Please start at the first line of the records beneath and quote each line exactly, ending with the line containing "PI = math.pi".

* **DATA SUPPLIED**
***

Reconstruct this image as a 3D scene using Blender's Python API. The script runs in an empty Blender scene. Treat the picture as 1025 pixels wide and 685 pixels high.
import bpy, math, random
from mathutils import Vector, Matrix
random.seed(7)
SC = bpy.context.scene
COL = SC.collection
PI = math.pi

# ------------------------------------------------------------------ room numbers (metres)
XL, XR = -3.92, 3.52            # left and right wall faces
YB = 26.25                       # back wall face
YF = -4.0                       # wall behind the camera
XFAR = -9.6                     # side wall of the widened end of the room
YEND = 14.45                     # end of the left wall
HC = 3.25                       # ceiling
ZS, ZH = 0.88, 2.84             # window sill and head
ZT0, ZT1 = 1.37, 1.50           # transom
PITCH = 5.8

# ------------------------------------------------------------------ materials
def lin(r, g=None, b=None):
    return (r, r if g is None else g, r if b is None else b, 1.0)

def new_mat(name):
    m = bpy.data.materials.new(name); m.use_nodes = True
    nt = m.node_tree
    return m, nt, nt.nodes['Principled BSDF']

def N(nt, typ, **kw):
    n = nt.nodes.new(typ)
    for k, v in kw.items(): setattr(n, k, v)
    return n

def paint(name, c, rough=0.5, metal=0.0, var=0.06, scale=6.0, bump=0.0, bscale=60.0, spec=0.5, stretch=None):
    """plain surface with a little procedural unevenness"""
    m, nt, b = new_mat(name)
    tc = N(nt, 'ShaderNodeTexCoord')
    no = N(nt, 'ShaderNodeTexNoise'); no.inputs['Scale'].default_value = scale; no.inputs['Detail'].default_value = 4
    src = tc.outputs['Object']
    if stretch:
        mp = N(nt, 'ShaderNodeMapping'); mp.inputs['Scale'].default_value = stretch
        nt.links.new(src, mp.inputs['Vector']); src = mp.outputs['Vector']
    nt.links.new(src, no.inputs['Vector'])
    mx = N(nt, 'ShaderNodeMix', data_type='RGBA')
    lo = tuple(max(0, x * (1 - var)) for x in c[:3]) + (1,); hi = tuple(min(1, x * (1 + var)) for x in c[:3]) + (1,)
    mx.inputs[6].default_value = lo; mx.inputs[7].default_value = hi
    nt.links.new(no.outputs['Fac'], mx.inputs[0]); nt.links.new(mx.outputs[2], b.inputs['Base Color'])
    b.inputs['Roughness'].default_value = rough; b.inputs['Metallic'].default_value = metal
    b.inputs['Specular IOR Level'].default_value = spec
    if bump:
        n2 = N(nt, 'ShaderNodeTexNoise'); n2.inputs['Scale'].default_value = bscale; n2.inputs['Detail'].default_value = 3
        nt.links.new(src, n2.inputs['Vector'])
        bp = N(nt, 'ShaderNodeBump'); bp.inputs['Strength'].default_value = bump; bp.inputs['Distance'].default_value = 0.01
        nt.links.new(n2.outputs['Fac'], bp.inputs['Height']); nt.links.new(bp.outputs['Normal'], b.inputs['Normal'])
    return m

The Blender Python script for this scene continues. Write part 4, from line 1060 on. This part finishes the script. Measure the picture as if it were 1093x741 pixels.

***

* **EXERCISE OUTPUT**
Reconstruct this image as a 3D scene using Blender's Python API. The script runs in an empty Blender scene. Treat the picture as 1025 pixels wide and 685 pixels high.
import bpy, math, random
from mathutils import Vector, Matrix
random.seed(7)
SC = bpy.context.scene
COL = SC.collection
PI = math.pi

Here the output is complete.